* START *

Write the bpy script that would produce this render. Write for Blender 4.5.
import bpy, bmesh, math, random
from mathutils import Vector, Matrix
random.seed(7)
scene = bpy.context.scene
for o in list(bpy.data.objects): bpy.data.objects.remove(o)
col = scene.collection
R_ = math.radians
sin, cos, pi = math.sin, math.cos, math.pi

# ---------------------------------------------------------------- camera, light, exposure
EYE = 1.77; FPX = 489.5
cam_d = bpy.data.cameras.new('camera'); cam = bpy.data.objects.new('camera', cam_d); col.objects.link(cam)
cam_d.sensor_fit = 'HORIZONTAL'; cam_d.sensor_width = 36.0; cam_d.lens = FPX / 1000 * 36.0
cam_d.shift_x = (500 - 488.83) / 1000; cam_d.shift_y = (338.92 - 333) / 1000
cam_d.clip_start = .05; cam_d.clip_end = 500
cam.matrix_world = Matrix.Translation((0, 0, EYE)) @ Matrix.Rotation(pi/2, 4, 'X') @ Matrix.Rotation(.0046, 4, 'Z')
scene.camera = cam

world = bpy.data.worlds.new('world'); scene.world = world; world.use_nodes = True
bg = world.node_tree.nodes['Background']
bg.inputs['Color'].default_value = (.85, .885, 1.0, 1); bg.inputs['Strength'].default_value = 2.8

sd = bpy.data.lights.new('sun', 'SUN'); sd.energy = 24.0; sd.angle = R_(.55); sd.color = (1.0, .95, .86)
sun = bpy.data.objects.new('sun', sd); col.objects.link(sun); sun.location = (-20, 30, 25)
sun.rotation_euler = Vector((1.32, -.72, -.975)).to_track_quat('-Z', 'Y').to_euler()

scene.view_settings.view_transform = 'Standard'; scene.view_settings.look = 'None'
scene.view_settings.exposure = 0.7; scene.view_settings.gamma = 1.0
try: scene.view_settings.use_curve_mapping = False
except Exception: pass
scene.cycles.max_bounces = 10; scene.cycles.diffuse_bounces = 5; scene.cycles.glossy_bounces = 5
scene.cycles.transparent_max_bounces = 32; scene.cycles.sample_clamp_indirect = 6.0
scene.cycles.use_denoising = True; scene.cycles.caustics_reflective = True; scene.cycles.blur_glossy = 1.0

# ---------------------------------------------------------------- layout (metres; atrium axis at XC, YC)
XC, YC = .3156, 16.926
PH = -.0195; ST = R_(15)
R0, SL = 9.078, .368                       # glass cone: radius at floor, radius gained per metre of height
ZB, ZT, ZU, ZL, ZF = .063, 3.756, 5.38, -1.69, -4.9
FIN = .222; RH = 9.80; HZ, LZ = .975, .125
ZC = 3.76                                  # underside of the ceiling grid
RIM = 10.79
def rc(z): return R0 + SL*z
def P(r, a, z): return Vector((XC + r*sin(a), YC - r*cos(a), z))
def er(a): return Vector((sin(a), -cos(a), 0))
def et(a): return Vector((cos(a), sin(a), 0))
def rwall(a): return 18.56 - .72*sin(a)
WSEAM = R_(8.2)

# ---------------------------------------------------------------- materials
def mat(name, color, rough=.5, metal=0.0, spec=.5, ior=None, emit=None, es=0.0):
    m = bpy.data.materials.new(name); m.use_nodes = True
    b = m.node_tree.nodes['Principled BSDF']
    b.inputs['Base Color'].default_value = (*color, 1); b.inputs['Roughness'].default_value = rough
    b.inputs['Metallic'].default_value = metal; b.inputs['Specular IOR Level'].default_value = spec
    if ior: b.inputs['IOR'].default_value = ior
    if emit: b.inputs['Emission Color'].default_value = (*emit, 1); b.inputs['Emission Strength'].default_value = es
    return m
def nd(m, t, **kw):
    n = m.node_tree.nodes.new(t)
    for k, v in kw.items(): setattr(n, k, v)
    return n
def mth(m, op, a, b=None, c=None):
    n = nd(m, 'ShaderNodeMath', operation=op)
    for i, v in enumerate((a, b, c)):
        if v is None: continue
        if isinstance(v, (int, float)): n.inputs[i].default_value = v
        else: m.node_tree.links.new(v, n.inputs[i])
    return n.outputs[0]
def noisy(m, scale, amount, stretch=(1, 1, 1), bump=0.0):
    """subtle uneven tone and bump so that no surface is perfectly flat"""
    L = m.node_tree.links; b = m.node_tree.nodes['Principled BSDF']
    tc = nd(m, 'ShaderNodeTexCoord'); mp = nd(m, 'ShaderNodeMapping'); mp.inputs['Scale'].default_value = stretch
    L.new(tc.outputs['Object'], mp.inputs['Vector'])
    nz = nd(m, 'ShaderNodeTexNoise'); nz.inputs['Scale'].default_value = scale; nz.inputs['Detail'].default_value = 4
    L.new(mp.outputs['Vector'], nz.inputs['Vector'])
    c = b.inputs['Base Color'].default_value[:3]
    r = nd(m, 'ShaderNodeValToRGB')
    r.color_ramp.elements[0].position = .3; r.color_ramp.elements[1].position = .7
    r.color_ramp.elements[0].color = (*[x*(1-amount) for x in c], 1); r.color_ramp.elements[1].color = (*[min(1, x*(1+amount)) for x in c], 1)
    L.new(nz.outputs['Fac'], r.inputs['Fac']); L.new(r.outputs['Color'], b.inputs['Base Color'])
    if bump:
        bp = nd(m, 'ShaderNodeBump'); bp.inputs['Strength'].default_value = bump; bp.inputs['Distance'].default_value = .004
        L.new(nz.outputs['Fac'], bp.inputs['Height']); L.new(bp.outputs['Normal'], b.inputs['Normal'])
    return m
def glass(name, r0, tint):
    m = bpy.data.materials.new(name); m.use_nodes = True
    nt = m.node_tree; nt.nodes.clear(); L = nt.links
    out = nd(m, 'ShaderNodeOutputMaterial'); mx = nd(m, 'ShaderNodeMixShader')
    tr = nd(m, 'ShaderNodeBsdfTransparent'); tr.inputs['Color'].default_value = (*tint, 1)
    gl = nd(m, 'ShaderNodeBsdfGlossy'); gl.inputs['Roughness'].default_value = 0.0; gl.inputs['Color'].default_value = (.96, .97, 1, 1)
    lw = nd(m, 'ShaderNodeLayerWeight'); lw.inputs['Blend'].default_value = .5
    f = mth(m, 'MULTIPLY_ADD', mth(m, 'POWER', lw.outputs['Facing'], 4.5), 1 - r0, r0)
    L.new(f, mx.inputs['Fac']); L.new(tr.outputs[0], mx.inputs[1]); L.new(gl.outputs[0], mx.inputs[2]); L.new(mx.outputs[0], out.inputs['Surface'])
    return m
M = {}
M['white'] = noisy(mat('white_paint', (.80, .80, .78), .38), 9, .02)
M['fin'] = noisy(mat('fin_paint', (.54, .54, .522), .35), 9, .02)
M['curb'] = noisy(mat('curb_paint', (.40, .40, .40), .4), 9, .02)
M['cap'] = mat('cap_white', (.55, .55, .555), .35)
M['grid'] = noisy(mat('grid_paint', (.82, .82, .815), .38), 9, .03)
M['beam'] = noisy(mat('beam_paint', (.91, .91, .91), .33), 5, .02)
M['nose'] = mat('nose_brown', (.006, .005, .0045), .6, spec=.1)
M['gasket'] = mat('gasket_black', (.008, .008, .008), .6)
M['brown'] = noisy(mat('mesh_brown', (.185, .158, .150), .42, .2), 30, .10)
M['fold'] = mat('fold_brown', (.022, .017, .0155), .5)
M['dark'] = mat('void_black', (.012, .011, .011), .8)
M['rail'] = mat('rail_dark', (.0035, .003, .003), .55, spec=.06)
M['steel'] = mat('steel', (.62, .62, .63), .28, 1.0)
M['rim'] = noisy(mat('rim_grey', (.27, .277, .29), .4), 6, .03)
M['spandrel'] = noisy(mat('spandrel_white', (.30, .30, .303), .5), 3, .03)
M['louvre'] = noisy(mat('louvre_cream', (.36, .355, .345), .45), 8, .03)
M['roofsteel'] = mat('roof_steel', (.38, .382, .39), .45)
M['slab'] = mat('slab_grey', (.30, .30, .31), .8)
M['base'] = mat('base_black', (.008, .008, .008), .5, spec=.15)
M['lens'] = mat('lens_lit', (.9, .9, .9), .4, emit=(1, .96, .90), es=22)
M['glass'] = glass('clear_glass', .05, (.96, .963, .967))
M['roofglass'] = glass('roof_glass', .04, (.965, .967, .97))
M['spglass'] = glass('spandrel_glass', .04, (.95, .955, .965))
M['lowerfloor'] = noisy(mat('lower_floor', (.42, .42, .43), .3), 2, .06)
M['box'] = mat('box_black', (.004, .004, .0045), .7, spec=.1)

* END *

From the first line of the data above to the line holding "bg.inputs['Color'].default_value = (.85, .885, 1.0, 1);", reproduce each line exactly; emit no other lines.

[OUTPUT FOR THIS TASK]
Write the bpy script that would produce this render. Write for Blender 4.5.
import bpy, bmesh, math, random
from mathutils import Vector, Matrix
random.seed(7)
scene = bpy.context.scene
for o in list(bpy.data.objects): bpy.data.objects.remove(o)
col = scene.collection
R_ = math.radians
sin, cos, pi = math.sin, math.cos, math.pi

# ---------------------------------------------------------------- camera, light, exposure
EYE = 1.77; FPX = 489.5
cam_d = bpy.data.cameras.new('camera'); cam = bpy.data.objects.new('camera', cam_d); col.objects.link(cam)
cam_d.sensor_fit = 'HORIZONTAL'; cam_d.sensor_width = 36.0; cam_d.lens = FPX / 1000 * 36.0
cam_d.shift_x = (500 - 488.83) / 1000; cam_d.shift_y = (338.92 - 333) / 1000
cam_d.clip_start = .05; cam_d.clip_end = 500
cam.matrix_world = Matrix.Translation((0, 0, EYE)) @ Matrix.Rotation(pi/2, 4, 'X') @ Matrix.Rotation(.0046, 4, 'Z')
scene.camera = cam

world = bpy.data.worlds.new('world'); scene.world = world; world.use_nodes = True
bg = world.node_tree.nodes['Background']
bg.inputs['Color'].default_value = (.85, .885, 1.0, 1); bg.inputs['Strength'].default_value = 2.8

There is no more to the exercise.